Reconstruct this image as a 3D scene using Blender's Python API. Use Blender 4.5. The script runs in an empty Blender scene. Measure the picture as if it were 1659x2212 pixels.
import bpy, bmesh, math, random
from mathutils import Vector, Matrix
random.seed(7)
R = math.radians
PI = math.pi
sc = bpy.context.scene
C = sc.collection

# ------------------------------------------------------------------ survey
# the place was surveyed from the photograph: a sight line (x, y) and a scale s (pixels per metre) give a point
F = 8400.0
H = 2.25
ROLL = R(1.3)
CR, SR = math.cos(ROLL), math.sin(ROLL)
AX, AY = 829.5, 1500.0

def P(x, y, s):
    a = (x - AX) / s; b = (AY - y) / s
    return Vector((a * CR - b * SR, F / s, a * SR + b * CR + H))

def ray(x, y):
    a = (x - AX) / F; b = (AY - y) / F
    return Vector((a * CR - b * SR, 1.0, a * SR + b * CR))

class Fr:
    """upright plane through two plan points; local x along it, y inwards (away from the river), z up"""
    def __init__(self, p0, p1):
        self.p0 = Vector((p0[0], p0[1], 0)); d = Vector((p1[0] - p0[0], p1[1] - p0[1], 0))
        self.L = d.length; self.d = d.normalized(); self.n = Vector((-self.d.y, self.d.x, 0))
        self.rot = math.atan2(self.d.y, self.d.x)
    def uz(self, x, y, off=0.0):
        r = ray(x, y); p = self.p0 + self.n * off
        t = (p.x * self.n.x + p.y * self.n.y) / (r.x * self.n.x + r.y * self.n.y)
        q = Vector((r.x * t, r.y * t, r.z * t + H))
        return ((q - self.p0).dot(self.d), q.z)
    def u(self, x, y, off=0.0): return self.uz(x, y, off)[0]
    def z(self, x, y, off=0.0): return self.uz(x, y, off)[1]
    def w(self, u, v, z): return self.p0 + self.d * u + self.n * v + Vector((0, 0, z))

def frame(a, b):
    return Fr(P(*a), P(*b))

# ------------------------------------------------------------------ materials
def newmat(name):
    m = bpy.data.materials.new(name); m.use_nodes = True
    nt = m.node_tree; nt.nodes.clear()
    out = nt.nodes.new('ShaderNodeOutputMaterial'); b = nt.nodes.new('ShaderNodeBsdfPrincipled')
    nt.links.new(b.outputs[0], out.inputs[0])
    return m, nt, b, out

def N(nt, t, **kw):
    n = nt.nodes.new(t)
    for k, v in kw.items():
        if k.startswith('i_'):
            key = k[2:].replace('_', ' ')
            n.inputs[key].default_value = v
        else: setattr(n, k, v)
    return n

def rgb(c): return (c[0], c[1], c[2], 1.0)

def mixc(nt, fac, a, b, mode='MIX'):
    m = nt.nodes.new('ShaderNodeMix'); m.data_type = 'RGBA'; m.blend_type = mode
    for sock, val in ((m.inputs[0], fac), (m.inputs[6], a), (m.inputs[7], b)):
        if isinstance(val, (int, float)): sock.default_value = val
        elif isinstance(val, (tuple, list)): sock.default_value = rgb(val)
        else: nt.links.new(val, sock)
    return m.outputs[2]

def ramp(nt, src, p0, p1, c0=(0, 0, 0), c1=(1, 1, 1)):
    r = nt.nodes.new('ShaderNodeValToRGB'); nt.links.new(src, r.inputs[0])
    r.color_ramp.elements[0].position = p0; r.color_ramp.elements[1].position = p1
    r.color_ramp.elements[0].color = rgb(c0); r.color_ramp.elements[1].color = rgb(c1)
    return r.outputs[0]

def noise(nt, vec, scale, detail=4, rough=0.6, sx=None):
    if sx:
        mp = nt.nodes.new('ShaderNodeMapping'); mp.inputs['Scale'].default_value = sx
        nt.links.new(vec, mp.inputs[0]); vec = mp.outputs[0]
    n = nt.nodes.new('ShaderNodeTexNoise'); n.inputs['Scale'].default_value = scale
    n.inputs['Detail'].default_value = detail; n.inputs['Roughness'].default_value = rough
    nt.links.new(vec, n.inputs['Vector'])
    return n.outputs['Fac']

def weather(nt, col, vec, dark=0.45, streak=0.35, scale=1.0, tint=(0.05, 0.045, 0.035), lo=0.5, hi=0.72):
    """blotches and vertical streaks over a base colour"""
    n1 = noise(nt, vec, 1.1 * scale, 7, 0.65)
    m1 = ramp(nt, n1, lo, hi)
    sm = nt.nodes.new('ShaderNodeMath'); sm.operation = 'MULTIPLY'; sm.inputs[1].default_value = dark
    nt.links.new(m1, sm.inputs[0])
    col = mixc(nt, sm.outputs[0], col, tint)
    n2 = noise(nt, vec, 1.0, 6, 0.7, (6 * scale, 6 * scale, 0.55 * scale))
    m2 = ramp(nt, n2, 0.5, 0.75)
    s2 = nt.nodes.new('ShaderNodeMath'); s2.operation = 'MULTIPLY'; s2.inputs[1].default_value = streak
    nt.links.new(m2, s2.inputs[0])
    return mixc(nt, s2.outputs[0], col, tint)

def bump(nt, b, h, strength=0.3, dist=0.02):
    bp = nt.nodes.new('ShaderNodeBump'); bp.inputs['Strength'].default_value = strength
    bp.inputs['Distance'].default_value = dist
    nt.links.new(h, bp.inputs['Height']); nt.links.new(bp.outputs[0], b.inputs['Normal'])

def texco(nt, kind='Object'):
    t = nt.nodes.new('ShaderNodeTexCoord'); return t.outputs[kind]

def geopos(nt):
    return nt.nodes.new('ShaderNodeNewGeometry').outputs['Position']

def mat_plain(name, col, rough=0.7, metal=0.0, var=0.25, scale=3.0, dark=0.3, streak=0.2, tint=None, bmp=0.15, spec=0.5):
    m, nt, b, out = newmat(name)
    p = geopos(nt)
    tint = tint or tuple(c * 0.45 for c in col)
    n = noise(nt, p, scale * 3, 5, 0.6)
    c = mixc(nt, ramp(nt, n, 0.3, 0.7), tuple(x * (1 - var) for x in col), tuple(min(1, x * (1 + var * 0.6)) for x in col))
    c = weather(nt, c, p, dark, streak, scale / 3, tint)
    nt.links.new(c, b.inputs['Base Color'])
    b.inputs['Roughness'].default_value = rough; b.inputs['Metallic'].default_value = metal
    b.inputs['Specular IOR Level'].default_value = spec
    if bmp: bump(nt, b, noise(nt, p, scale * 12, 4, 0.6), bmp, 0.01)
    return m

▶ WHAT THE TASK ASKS
Extract all of the data shown above and repeat it verbatim.

▶ EXERCISE ANSWER
Reconstruct this image as a 3D scene using Blender's Python API. Use Blender 4.5. The script runs in an empty Blender scene. Measure the picture as if it were 1659x2212 pixels.
import bpy, bmesh, math, random
from mathutils import Vector, Matrix
random.seed(7)
R = math.radians
PI = math.pi
sc = bpy.context.scene
C = sc.collection

# ------------------------------------------------------------------ survey
# the place was surveyed from the photograph: a sight line (x, y) and a scale s (pixels per metre) give a point
F = 8400.0
H = 2.25
ROLL = R(1.3)
CR, SR = math.cos(ROLL), math.sin(ROLL)
AX, AY = 829.5, 1500.0

def P(x, y, s):
    a = (x - AX) / s; b = (AY - y) / s
    return Vector((a * CR - b * SR, F / s, a * SR + b * CR + H))

def ray(x, y):
    a = (x - AX) / F; b = (AY - y) / F
    return Vector((a * CR - b * SR, 1.0, a * SR + b * CR))

class Fr:
    """upright plane through two plan points; local x along it, y inwards (away from the river), z up"""
    def __init__(self, p0, p1):
        self.p0 = Vector((p0[0], p0[1], 0)); d = Vector((p1[0] - p0[0], p1[1] - p0[1], 0))
        self.L = d.length; self.d = d.normalized(); self.n = Vector((-self.d.y, self.d.x, 0))
        self.rot = math.atan2(self.d.y, self.d.x)
    def uz(self, x, y, off=0.0):
        r = ray(x, y); p = self.p0 + self.n * off
        t = (p.x * self.n.x + p.y * self.n.y) / (r.x * self.n.x + r.y * self.n.y)
        q = Vector((r.x * t, r.y * t, r.z * t + H))
        return ((q - self.p0).dot(self.d), q.z)
    def u(self, x, y, off=0.0): return self.uz(x, y, off)[0]
    def z(self, x, y, off=0.0): return self.uz(x, y, off)[1]
    def w(self, u, v, z): return self.p0 + self.d * u + self.n * v + Vector((0, 0, z))

def frame(a, b):
    return Fr(P(*a), P(*b))

# ------------------------------------------------------------------ materials
def newmat(name):
    m = bpy.data.materials.new(name); m.use_nodes = True
    nt = m.node_tree; nt.nodes.clear()
    out = nt.nodes.new('ShaderNodeOutputMaterial'); b = nt.nodes.new('ShaderNodeBsdfPrincipled')
    nt.links.new(b.outputs[0], out.inputs[0])
    return m, nt, b, out

def N(nt, t, **kw):
    n = nt.nodes.new(t)
    for k, v in kw.items():
        if k.startswith('i_'):
            key = k[2:].replace('_', ' ')
            n.inputs[key].default_value = v
        else: setattr(n, k, v)
    return n

def rgb(c): return (c[0], c[1], c[2], 1.0)

def mixc(nt, fac, a, b, mode='MIX'):
    m = nt.nodes.new('ShaderNodeMix'); m.data_type = 'RGBA'; m.blend_type = mode
    for sock, val in ((m.inputs[0], fac), (m.inputs[6], a), (m.inputs[7], b)):
        if isinstance(val, (int, float)): sock.default_value = val
        elif isinstance(val, (tuple, list)): sock.default_value = rgb(val)
        else: nt.links.new(val, sock)
    return m.outputs[2]

def ramp(nt, src, p0, p1, c0=(0, 0, 0), c1=(1, 1, 1)):
    r = nt.nodes.new('ShaderNodeValToRGB'); nt.links.new(src, r.inputs[0])
    r.color_ramp.elements[0].position = p0; r.color_ramp.elements[1].position = p1
    r.color_ramp.elements[0].color = rgb(c0); r.color_ramp.elements[1].color = rgb(c1)
    return r.outputs[0]

def noise(nt, vec, scale, detail=4, rough=0.6, sx=None):
    if sx:
        mp = nt.nodes.new('ShaderNodeMapping'); mp.inputs['Scale'].default_value = sx
        nt.links.new(vec, mp.inputs[0]); vec = mp.outputs[0]
    n = nt.nodes.new('ShaderNodeTexNoise'); n.inputs['Scale'].default_value = scale
    n.inputs['Detail'].default_value = detail; n.inputs['Roughness'].default_value = rough
    nt.links.new(vec, n.inputs['Vector'])
    return n.outputs['Fac']

def weather(nt, col, vec, dark=0.45, streak=0.35, scale=1.0, tint=(0.05, 0.045, 0.035), lo=0.5, hi=0.72):
    """blotches and vertical streaks over a base colour"""
    n1 = noise(nt, vec, 1.1 * scale, 7, 0.65)
    m1 = ramp(nt, n1, lo, hi)
    sm = nt.nodes.new('ShaderNodeMath'); sm.operation = 'MULTIPLY'; sm.inputs[1].default_value = dark
    nt.links.new(m1, sm.inputs[0])
    col = mixc(nt, sm.outputs[0], col, tint)
    n2 = noise(nt, vec, 1.0, 6, 0.7, (6 * scale, 6 * scale, 0.55 * scale))
    m2 = ramp(nt, n2, 0.5, 0.75)
    s2 = nt.nodes.new('ShaderNodeMath'); s2.operation = 'MULTIPLY'; s2.inputs[1].default_value = streak
    nt.links.new(m2, s2.inputs[0])
    return mixc(nt, s2.outputs[0], col, tint)

def bump(nt, b, h, strength=0.3, dist=0.02):
    bp = nt.nodes.new('ShaderNodeBump'); bp.inputs['Strength'].default_value = strength
    bp.inputs['Distance'].default_value = dist
    nt.links.new(h, bp.inputs['Height']); nt.links.new(bp.outputs[0], b.inputs['Normal'])

def texco(nt, kind='Object'):
    t = nt.nodes.new('ShaderNodeTexCoord'); return t.outputs[kind]

def geopos(nt):
    return nt.nodes.new('ShaderNodeNewGeometry').outputs['Position']

def mat_plain(name, col, rough=0.7, metal=0.0, var=0.25, scale=3.0, dark=0.3, streak=0.2, tint=None, bmp=0.15, spec=0.5):
    m, nt, b, out = newmat(name)
    p = geopos(nt)
    tint = tint or tuple(c * 0.45 for c in col)
    n = noise(nt, p, scale * 3, 5, 0.6)
    c = mixc(nt, ramp(nt, n, 0.3, 0.7), tuple(x * (1 - var) for x in col), tuple(min(1, x * (1 + var * 0.6)) for x in col))
    c = weather(nt, c, p, dark, streak, scale / 3, tint)
    nt.links.new(c, b.inputs['Base Color'])
    b.inputs['Roughness'].default_value = rough; b.inputs['Metallic'].default_value = metal
    b.inputs['Specular IOR Level'].default_value = spec
    if bmp: bump(nt, b, noise(nt, p, scale * 12, 4, 0.6), bmp, 0.01)
    return m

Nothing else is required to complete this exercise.